— start —

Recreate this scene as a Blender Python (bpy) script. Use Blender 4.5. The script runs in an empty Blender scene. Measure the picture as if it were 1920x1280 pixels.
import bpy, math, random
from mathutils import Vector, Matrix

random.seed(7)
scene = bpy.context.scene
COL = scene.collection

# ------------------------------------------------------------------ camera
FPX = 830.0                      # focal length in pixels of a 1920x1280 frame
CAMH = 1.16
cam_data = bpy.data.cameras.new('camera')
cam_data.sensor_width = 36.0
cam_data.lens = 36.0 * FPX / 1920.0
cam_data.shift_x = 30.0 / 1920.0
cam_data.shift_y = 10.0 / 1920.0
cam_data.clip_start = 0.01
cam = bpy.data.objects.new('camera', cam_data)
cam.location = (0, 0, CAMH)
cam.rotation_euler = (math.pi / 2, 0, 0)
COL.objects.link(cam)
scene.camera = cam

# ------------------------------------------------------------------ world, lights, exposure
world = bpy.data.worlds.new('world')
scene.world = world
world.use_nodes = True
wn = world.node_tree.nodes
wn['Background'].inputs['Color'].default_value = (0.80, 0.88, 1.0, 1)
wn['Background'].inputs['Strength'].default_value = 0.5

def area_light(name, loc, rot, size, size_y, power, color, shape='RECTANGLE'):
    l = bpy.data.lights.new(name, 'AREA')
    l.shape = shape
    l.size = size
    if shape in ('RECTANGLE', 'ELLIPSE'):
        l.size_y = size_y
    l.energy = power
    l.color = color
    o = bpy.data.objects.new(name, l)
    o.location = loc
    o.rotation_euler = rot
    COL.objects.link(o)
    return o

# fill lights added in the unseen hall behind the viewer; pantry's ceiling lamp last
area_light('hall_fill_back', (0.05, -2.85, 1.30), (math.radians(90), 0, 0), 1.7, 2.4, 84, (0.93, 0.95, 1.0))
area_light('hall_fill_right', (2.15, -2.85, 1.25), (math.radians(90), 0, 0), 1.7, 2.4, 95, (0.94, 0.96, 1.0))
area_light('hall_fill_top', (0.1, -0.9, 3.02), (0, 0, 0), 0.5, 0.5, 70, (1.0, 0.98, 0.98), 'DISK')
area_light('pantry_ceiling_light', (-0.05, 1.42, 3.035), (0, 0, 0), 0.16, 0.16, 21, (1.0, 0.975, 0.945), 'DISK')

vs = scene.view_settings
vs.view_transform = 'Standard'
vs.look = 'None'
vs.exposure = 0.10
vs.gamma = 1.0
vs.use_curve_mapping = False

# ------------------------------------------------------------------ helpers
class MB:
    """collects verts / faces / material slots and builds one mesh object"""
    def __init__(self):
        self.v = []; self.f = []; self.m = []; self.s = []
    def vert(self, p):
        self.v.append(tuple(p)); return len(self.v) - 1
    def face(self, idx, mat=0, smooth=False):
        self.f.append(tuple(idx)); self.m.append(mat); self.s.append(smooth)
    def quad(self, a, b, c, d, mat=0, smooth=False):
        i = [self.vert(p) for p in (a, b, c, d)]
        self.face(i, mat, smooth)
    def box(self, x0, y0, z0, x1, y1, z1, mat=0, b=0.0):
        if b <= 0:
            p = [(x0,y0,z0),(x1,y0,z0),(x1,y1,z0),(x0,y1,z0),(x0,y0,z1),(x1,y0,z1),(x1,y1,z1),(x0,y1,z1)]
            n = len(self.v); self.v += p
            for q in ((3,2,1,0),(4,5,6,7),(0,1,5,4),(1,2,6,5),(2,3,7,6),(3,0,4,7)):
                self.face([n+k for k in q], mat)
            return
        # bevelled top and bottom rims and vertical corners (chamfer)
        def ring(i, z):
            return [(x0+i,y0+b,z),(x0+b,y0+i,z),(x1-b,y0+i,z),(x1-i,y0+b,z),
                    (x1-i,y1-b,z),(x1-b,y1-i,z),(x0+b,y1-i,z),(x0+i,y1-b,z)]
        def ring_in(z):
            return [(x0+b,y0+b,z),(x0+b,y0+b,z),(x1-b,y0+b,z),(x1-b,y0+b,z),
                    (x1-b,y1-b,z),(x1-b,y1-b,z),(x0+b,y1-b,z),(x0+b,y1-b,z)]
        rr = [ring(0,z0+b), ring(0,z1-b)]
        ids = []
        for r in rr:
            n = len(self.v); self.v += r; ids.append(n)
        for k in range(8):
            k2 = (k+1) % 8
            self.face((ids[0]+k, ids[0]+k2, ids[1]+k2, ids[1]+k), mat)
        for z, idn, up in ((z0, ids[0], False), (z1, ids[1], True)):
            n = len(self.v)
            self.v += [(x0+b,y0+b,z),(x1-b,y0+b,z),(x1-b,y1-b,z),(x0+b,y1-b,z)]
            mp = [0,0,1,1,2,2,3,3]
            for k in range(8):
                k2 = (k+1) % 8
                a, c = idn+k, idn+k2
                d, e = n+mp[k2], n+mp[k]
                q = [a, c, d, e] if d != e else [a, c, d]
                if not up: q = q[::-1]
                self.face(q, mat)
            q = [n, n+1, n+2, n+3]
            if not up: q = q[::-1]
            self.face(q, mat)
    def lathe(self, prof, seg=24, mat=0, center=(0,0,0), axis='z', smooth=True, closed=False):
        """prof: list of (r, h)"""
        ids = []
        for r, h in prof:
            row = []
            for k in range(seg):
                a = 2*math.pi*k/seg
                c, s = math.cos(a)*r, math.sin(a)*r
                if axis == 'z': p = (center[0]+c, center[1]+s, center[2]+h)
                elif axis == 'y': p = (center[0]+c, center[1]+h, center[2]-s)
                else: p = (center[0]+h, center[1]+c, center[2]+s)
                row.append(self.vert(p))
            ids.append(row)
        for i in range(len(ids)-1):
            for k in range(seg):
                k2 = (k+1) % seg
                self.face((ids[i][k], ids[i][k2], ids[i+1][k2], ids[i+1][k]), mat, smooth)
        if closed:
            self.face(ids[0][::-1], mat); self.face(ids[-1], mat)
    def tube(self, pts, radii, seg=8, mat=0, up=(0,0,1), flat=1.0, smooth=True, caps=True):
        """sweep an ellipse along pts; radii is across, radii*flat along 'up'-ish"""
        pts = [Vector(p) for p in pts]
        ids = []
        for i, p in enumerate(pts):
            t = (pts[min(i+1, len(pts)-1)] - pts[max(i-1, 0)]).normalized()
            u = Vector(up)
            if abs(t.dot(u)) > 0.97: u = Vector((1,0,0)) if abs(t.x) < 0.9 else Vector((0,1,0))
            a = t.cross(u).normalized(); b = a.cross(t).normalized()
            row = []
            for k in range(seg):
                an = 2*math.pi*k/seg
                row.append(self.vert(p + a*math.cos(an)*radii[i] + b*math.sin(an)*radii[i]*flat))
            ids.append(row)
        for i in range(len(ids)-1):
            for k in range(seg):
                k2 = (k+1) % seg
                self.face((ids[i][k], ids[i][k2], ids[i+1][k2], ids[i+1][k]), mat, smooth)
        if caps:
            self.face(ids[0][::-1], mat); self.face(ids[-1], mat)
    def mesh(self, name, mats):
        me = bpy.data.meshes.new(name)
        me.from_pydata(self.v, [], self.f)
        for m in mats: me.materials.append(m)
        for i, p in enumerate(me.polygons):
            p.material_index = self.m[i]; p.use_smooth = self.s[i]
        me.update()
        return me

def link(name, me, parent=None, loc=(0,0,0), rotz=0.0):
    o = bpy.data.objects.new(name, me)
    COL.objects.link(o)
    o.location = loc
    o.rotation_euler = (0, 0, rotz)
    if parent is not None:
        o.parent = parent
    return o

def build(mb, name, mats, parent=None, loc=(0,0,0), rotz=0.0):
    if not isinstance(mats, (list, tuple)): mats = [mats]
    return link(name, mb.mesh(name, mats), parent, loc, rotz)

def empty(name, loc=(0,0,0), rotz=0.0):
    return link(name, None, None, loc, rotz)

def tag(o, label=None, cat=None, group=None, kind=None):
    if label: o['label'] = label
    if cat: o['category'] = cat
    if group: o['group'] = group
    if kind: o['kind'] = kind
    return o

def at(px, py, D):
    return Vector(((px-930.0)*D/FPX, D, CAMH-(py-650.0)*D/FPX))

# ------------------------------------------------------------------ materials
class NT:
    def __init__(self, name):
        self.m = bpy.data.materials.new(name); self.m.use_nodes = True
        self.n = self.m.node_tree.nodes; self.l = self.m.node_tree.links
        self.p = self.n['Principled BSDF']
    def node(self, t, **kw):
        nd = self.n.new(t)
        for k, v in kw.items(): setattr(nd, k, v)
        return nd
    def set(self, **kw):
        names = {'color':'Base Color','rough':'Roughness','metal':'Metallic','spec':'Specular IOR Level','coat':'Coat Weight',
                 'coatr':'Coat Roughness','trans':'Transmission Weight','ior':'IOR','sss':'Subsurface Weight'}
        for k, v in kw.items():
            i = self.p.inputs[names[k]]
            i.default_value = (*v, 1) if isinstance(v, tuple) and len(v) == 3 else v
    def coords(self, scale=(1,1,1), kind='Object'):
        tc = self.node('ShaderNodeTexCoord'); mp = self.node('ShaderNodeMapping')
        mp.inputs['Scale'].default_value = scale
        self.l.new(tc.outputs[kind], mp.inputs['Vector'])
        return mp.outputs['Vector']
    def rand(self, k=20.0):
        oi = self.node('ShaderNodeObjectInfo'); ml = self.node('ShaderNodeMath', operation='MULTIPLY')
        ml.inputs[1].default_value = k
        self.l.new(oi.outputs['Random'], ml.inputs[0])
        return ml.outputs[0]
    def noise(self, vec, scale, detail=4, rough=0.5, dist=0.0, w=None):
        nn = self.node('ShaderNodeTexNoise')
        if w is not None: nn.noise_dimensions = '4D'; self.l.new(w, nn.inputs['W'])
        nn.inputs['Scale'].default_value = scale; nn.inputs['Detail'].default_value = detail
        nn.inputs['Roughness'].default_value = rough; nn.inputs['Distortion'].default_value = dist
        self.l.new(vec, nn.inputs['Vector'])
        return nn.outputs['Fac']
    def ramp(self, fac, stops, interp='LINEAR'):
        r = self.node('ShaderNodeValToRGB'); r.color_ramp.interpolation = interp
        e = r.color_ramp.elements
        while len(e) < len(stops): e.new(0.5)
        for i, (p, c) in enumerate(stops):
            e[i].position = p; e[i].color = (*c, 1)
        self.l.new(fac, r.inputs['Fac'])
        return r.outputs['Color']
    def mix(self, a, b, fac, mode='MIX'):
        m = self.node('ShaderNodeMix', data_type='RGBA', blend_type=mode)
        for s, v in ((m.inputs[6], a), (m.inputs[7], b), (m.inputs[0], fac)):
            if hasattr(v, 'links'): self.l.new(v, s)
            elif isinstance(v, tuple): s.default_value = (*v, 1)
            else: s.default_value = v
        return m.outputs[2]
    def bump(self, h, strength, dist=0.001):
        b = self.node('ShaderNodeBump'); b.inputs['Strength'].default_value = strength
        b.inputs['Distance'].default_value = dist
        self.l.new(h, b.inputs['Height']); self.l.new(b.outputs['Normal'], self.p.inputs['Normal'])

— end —

Set down each line of the material verbatim, from the first line through the line that contains "COL = scene.collection".

Written response —
Recreate this scene as a Blender Python (bpy) script. Use Blender 4.5. The script runs in an empty Blender scene. Measure the picture as if it were 1920x1280 pixels.
import bpy, math, random
from mathutils import Vector, Matrix

random.seed(7)
scene = bpy.context.scene
COL = scene.collection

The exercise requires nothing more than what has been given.